Another project is taking advantage of the large number of cellular phone users in the Washington region. This initiative is tracking the speed of traffic by measuring how long it takes certain cars to progress along certain roads, including parts of I-270, I-495 and I-66. The system, which was put into place by Engineering Research Associates, Farradyne, Bell Atlantic Mobile and the Maryland State Highway Administration, among others, monitors the location of cars using their cellular phones.

Officials hope that by being one of the first to deploy these smart transportation technologies, Washington will be among the first to feel the relief from congestion.

Selling ITS to America

"It's cool, but I can't imagine it will ever make it to my town," said a recent visitor to Washington's American History Museum while using a new kiosk that describes what intelligent transportation systems could do for America's highways. Although the North Carolina man's reaction was rather pessimistic, it's exactly what Transportation Secretary Federico Pena wants to hear.

The goal of the new display at the Information Age exhibit is to familiarize people with advanced transportation technologies. The idea is to raise the awareness level so that more communities are willing to deploy intelligent transportation systems, such as electronic toll collection, vehicle identification systems and others.
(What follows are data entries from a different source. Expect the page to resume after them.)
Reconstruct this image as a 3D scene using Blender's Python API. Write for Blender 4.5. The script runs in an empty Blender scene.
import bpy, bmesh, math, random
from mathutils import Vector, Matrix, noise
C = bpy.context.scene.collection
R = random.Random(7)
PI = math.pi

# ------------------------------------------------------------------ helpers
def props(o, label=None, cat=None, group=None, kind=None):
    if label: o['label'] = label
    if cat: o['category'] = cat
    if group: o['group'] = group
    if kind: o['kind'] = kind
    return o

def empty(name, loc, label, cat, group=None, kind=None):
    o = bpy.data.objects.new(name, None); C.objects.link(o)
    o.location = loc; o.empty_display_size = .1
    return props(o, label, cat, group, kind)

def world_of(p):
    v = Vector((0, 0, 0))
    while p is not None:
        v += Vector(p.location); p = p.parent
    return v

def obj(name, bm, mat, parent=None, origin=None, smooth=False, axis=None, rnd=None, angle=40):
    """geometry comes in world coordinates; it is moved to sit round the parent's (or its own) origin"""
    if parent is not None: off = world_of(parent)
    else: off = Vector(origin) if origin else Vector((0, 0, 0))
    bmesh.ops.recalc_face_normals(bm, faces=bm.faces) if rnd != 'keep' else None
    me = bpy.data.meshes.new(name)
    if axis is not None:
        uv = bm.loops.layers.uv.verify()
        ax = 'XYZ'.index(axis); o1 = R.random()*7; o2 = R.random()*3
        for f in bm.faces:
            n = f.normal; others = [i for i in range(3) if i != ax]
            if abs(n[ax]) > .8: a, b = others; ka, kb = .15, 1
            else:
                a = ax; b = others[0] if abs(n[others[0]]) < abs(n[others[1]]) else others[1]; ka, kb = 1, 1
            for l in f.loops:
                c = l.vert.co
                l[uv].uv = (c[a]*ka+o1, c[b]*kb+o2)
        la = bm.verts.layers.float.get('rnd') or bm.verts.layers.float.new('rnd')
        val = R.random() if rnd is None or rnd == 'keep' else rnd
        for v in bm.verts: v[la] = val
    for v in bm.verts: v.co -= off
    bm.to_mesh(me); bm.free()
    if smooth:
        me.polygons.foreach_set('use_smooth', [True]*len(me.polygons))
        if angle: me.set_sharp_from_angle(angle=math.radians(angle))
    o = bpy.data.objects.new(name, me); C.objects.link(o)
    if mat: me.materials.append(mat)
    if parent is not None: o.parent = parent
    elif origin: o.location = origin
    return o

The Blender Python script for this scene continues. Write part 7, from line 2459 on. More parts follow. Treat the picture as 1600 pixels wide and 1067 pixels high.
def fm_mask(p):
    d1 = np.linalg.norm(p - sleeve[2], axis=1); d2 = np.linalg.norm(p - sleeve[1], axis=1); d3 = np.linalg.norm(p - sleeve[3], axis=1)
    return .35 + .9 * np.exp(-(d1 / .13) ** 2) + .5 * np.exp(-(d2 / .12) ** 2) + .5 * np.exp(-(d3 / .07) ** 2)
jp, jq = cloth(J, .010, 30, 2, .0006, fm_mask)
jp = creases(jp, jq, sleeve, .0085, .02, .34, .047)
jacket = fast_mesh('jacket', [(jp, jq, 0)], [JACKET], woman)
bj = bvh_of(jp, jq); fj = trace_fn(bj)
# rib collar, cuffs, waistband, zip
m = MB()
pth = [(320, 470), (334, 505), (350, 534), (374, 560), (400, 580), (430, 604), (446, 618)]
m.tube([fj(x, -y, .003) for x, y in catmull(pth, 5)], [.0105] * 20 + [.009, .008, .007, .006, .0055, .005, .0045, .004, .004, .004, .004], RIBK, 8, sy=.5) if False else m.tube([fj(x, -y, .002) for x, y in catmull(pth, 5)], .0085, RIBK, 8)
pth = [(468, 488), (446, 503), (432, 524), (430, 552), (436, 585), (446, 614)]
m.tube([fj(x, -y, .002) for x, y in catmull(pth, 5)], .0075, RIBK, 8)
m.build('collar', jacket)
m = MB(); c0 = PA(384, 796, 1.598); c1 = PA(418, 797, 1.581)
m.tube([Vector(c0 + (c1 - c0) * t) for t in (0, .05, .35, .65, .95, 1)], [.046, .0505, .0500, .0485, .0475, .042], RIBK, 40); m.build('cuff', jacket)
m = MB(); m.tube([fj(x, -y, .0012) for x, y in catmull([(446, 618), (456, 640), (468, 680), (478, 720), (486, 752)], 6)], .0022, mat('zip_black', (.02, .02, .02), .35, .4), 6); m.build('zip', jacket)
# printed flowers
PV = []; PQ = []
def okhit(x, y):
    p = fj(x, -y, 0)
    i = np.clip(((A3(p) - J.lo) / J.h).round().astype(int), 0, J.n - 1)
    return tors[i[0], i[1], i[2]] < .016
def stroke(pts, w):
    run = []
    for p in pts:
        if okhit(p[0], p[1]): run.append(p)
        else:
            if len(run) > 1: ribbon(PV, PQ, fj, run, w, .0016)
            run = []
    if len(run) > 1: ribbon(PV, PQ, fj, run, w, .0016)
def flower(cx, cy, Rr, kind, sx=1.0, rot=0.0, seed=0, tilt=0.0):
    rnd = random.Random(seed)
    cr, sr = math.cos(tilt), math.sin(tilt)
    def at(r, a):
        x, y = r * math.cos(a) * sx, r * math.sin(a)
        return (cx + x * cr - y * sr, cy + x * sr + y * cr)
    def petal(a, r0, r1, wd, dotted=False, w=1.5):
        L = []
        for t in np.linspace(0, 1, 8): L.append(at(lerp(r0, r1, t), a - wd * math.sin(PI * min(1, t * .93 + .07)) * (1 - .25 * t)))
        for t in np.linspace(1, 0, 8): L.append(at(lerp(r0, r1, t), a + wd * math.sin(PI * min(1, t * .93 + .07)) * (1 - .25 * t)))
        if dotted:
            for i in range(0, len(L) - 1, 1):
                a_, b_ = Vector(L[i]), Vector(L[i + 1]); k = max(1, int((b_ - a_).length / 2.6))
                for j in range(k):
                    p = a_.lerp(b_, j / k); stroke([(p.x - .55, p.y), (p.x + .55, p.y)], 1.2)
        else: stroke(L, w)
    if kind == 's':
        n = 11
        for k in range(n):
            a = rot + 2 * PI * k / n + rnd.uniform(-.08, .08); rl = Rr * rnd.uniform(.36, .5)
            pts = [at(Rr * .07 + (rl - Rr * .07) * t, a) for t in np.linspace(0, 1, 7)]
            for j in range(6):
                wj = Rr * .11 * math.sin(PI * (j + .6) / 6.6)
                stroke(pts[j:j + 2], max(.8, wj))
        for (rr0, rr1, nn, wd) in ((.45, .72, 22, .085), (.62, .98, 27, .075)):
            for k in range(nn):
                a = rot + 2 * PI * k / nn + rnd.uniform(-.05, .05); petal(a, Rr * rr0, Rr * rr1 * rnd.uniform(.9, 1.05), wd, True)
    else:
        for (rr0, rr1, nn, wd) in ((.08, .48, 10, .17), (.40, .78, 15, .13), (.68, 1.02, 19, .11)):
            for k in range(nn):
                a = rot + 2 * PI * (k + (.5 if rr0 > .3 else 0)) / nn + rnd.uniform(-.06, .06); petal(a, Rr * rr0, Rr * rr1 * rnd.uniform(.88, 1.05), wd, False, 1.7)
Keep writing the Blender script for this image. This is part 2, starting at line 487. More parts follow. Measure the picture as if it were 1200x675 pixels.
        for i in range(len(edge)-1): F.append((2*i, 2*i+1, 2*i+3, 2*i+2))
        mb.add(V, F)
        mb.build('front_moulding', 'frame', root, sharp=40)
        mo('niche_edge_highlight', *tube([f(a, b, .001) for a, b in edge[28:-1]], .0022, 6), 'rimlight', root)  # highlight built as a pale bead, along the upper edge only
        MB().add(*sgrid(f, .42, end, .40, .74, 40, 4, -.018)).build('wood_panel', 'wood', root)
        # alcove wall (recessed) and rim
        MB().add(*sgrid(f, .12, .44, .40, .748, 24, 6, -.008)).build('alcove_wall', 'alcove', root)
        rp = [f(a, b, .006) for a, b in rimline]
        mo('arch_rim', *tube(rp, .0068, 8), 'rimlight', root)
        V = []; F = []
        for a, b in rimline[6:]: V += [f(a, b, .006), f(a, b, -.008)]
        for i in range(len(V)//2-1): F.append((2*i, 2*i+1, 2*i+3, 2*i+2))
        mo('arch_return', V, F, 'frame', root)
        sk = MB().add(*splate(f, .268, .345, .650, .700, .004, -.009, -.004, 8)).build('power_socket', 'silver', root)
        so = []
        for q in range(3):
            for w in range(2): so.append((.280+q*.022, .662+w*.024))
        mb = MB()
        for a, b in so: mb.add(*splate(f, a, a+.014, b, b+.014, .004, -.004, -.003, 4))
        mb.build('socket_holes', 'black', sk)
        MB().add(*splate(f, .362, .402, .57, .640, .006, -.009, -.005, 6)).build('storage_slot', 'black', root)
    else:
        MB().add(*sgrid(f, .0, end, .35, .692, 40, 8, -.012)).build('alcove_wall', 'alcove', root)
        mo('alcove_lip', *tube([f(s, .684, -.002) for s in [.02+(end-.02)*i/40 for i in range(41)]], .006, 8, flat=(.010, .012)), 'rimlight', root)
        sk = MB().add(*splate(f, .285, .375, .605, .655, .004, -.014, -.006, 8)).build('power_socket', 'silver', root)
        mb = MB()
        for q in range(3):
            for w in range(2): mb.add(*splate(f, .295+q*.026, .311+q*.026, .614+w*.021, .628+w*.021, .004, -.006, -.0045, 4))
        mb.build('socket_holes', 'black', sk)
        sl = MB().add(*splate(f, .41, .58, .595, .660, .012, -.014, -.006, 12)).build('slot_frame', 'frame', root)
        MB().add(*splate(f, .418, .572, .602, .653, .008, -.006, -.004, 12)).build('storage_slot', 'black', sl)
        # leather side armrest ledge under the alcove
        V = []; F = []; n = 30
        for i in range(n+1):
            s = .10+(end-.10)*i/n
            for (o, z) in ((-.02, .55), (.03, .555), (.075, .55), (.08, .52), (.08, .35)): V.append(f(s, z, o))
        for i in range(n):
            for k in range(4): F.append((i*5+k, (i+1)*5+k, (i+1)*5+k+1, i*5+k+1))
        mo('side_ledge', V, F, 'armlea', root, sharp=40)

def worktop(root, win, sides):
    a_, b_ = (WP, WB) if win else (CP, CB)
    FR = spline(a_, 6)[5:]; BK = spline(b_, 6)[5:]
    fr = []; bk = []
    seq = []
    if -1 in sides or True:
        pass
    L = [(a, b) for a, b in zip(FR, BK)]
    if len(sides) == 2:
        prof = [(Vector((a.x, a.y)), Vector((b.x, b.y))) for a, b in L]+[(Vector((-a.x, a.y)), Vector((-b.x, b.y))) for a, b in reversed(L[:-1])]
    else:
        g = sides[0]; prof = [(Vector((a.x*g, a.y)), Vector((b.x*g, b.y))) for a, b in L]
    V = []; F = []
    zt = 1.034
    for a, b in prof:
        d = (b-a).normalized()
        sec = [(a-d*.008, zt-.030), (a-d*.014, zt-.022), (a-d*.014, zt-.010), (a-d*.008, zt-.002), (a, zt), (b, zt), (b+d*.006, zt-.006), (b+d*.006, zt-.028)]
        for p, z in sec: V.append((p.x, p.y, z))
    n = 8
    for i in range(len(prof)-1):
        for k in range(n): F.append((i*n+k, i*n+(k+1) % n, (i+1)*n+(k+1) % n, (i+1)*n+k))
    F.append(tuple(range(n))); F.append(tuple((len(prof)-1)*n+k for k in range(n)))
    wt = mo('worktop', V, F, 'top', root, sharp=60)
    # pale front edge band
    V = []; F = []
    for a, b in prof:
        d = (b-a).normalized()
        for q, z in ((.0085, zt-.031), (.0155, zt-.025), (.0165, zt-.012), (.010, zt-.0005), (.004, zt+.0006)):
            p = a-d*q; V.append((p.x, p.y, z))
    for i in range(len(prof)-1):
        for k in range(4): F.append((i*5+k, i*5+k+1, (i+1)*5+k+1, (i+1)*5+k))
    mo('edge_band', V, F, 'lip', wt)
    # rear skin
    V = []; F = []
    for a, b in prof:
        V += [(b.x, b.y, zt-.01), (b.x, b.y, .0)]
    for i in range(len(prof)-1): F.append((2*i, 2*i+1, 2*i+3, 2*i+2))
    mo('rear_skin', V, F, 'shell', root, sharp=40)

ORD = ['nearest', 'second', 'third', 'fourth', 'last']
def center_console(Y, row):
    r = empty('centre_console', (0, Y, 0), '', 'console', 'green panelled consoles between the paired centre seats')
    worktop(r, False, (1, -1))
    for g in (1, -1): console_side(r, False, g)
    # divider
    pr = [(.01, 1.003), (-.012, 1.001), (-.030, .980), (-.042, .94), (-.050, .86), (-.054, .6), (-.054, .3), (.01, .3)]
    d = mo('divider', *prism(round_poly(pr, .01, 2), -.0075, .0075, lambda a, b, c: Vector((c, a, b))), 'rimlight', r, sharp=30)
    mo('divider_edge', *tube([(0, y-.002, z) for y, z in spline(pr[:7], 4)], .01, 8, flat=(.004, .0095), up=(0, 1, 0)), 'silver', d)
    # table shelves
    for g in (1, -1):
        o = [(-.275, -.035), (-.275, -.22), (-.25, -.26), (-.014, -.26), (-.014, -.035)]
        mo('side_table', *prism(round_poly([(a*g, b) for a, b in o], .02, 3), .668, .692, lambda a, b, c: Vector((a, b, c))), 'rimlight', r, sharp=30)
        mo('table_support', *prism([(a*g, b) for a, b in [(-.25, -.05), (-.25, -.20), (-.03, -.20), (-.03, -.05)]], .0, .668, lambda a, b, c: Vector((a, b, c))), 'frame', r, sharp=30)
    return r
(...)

"The exhibit is a way to educate millions of people about the reality of intelligent transportation systems," said Pena last month at the unveiling of the 3-foot kiosk.

Using a touch screen, the computer engages visitors in a series of questions about different transportation methods. It walks them through the evolution of ITS and uses a route guidance system to provide travel information on how to get to 20 points of interest within the Washington, D.C., region.

The interactive multimedia show, which incorporates scanned images, full-motion digitized video and computer animation, was a collaboration of effort from EDS of Herndon, Va., Navigation Technologies of Sunnyvale, Calif., the Smithsonian Institution, the U.S. Department of Transportation and others.